● **Your objective**
Would you extract the whole listing below and retype it exactly?
** Begin Source excerpt **
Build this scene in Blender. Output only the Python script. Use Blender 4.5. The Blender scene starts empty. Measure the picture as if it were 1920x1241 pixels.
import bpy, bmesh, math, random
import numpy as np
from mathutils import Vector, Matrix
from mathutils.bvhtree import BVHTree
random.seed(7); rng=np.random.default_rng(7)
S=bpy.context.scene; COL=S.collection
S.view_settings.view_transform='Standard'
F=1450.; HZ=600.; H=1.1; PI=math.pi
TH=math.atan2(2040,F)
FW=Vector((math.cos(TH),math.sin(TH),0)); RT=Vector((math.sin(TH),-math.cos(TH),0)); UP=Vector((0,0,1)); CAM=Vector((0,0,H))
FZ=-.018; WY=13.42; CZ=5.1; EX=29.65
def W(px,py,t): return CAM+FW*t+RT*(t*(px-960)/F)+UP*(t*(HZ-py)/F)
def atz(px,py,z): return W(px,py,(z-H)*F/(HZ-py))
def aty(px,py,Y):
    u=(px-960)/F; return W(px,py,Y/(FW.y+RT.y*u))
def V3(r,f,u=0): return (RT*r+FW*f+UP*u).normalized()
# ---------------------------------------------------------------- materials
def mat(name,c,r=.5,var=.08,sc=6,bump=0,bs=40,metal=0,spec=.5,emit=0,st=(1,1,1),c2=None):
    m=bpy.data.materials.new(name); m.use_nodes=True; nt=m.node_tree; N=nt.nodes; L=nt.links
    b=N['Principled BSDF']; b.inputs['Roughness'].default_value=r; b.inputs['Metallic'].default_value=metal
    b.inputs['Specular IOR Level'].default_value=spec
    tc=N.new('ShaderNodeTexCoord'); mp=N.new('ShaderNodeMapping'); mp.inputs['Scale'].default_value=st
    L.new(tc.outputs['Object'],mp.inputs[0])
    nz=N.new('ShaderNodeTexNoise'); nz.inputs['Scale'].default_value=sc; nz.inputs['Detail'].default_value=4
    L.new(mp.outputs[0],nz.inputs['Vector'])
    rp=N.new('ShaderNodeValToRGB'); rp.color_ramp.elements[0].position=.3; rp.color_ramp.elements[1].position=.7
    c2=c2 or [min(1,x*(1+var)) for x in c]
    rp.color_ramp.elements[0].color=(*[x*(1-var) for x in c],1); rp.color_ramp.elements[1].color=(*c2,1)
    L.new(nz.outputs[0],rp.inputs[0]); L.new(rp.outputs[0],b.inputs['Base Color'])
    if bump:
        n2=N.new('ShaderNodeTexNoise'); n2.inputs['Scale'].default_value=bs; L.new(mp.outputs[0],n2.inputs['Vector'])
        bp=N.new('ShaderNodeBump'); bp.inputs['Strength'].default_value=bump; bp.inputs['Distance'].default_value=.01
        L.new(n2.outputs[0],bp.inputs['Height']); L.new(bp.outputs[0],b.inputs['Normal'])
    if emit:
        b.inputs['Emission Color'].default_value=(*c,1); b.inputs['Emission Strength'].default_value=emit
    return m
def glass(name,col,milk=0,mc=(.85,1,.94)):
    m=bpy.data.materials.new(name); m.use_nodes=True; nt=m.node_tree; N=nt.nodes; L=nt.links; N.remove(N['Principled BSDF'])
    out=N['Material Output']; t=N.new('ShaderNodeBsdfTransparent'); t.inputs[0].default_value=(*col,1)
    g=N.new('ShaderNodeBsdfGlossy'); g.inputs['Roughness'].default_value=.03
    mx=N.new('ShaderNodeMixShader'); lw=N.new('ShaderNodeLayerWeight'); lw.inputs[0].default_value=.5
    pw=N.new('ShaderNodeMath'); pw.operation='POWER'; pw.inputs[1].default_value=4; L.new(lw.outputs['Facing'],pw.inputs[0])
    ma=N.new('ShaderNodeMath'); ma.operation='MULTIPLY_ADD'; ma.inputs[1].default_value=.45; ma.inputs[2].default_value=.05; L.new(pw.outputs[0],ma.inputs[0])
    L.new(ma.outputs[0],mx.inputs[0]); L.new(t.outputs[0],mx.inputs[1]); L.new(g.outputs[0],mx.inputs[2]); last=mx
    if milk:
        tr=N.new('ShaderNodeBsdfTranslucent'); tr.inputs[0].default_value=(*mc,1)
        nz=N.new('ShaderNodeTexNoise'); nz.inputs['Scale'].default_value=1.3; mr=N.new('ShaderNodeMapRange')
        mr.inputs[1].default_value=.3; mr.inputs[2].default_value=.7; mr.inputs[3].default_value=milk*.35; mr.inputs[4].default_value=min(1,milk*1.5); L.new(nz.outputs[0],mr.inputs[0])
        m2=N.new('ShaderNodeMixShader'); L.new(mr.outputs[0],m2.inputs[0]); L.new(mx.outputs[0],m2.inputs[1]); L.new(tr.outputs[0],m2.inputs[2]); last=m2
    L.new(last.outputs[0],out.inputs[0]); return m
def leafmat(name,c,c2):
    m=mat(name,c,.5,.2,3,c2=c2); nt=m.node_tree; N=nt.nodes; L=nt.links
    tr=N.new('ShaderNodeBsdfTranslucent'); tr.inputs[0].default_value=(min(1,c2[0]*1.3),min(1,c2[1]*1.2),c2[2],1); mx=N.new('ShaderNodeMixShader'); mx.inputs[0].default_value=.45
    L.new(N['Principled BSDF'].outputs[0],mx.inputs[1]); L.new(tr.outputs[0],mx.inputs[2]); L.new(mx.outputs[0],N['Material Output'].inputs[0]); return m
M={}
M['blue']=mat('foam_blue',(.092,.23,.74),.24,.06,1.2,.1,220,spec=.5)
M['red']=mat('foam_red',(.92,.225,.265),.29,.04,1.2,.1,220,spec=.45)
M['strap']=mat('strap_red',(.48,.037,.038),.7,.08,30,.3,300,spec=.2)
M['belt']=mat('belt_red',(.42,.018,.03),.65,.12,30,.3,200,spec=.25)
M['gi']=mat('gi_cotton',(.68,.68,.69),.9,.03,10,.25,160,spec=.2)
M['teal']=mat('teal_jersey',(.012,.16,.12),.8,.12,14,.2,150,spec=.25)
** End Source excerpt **
● **The solution**
Build this scene in Blender. Output only the Python script. Use Blender 4.5. The Blender scene starts empty. Measure the picture as if it were 1920x1241 pixels.
import bpy, bmesh, math, random
import numpy as np
from mathutils import Vector, Matrix
from mathutils.bvhtree import BVHTree
random.seed(7); rng=np.random.default_rng(7)
S=bpy.context.scene; COL=S.collection
S.view_settings.view_transform='Standard'
F=1450.; HZ=600.; H=1.1; PI=math.pi
TH=math.atan2(2040,F)
FW=Vector((math.cos(TH),math.sin(TH),0)); RT=Vector((math.sin(TH),-math.cos(TH),0)); UP=Vector((0,0,1)); CAM=Vector((0,0,H))
FZ=-.018; WY=13.42; CZ=5.1; EX=29.65
def W(px,py,t): return CAM+FW*t+RT*(t*(px-960)/F)+UP*(t*(HZ-py)/F)
def atz(px,py,z): return W(px,py,(z-H)*F/(HZ-py))
def aty(px,py,Y):
    u=(px-960)/F; return W(px,py,Y/(FW.y+RT.y*u))
def V3(r,f,u=0): return (RT*r+FW*f+UP*u).normalized()
# ---------------------------------------------------------------- materials
def mat(name,c,r=.5,var=.08,sc=6,bump=0,bs=40,metal=0,spec=.5,emit=0,st=(1,1,1),c2=None):
    m=bpy.data.materials.new(name); m.use_nodes=True; nt=m.node_tree; N=nt.nodes; L=nt.links
    b=N['Principled BSDF']; b.inputs['Roughness'].default_value=r; b.inputs['Metallic'].default_value=metal
    b.inputs['Specular IOR Level'].default_value=spec
    tc=N.new('ShaderNodeTexCoord'); mp=N.new('ShaderNodeMapping'); mp.inputs['Scale'].default_value=st
    L.new(tc.outputs['Object'],mp.inputs[0])
    nz=N.new('ShaderNodeTexNoise'); nz.inputs['Scale'].default_value=sc; nz.inputs['Detail'].default_value=4
    L.new(mp.outputs[0],nz.inputs['Vector'])
    rp=N.new('ShaderNodeValToRGB'); rp.color_ramp.elements[0].position=.3; rp.color_ramp.elements[1].position=.7
    c2=c2 or [min(1,x*(1+var)) for x in c]
    rp.color_ramp.elements[0].color=(*[x*(1-var) for x in c],1); rp.color_ramp.elements[1].color=(*c2,1)
    L.new(nz.outputs[0],rp.inputs[0]); L.new(rp.outputs[0],b.inputs['Base Color'])
    if bump:
        n2=N.new('ShaderNodeTexNoise'); n2.inputs['Scale'].default_value=bs; L.new(mp.outputs[0],n2.inputs['Vector'])
        bp=N.new('ShaderNodeBump'); bp.inputs['Strength'].default_value=bump; bp.inputs['Distance'].default_value=.01
        L.new(n2.outputs[0],bp.inputs['Height']); L.new(bp.outputs[0],b.inputs['Normal'])
    if emit:
        b.inputs['Emission Color'].default_value=(*c,1); b.inputs['Emission Strength'].default_value=emit
    return m
def glass(name,col,milk=0,mc=(.85,1,.94)):
    m=bpy.data.materials.new(name); m.use_nodes=True; nt=m.node_tree; N=nt.nodes; L=nt.links; N.remove(N['Principled BSDF'])
    out=N['Material Output']; t=N.new('ShaderNodeBsdfTransparent'); t.inputs[0].default_value=(*col,1)
    g=N.new('ShaderNodeBsdfGlossy'); g.inputs['Roughness'].default_value=.03
    mx=N.new('ShaderNodeMixShader'); lw=N.new('ShaderNodeLayerWeight'); lw.inputs[0].default_value=.5
    pw=N.new('ShaderNodeMath'); pw.operation='POWER'; pw.inputs[1].default_value=4; L.new(lw.outputs['Facing'],pw.inputs[0])
    ma=N.new('ShaderNodeMath'); ma.operation='MULTIPLY_ADD'; ma.inputs[1].default_value=.45; ma.inputs[2].default_value=.05; L.new(pw.outputs[0],ma.inputs[0])
    L.new(ma.outputs[0],mx.inputs[0]); L.new(t.outputs[0],mx.inputs[1]); L.new(g.outputs[0],mx.inputs[2]); last=mx
    if milk:
        tr=N.new('ShaderNodeBsdfTranslucent'); tr.inputs[0].default_value=(*mc,1)
        nz=N.new('ShaderNodeTexNoise'); nz.inputs['Scale'].default_value=1.3; mr=N.new('ShaderNodeMapRange')
        mr.inputs[1].default_value=.3; mr.inputs[2].default_value=.7; mr.inputs[3].default_value=milk*.35; mr.inputs[4].default_value=min(1,milk*1.5); L.new(nz.outputs[0],mr.inputs[0])
        m2=N.new('ShaderNodeMixShader'); L.new(mr.outputs[0],m2.inputs[0]); L.new(mx.outputs[0],m2.inputs[1]); L.new(tr.outputs[0],m2.inputs[2]); last=m2
    L.new(last.outputs[0],out.inputs[0]); return m
def leafmat(name,c,c2):
    m=mat(name,c,.5,.2,3,c2=c2); nt=m.node_tree; N=nt.nodes; L=nt.links
    tr=N.new('ShaderNodeBsdfTranslucent'); tr.inputs[0].default_value=(min(1,c2[0]*1.3),min(1,c2[1]*1.2),c2[2],1); mx=N.new('ShaderNodeMixShader'); mx.inputs[0].default_value=.45
    L.new(N['Principled BSDF'].outputs[0],mx.inputs[1]); L.new(tr.outputs[0],mx.inputs[2]); L.new(mx.outputs[0],N['Material Output'].inputs[0]); return m
M={}
M['blue']=mat('foam_blue',(.092,.23,.74),.24,.06,1.2,.1,220,spec=.5)
M['red']=mat('foam_red',(.92,.225,.265),.29,.04,1.2,.1,220,spec=.45)
M['strap']=mat('strap_red',(.48,.037,.038),.7,.08,30,.3,300,spec=.2)
M['belt']=mat('belt_red',(.42,.018,.03),.65,.12,30,.3,200,spec=.25)
M['gi']=mat('gi_cotton',(.68,.68,.69),.9,.03,10,.25,160,spec=.2)
M['teal']=mat('teal_jersey',(.012,.16,.12),.8,.12,14,.2,150,spec=.25)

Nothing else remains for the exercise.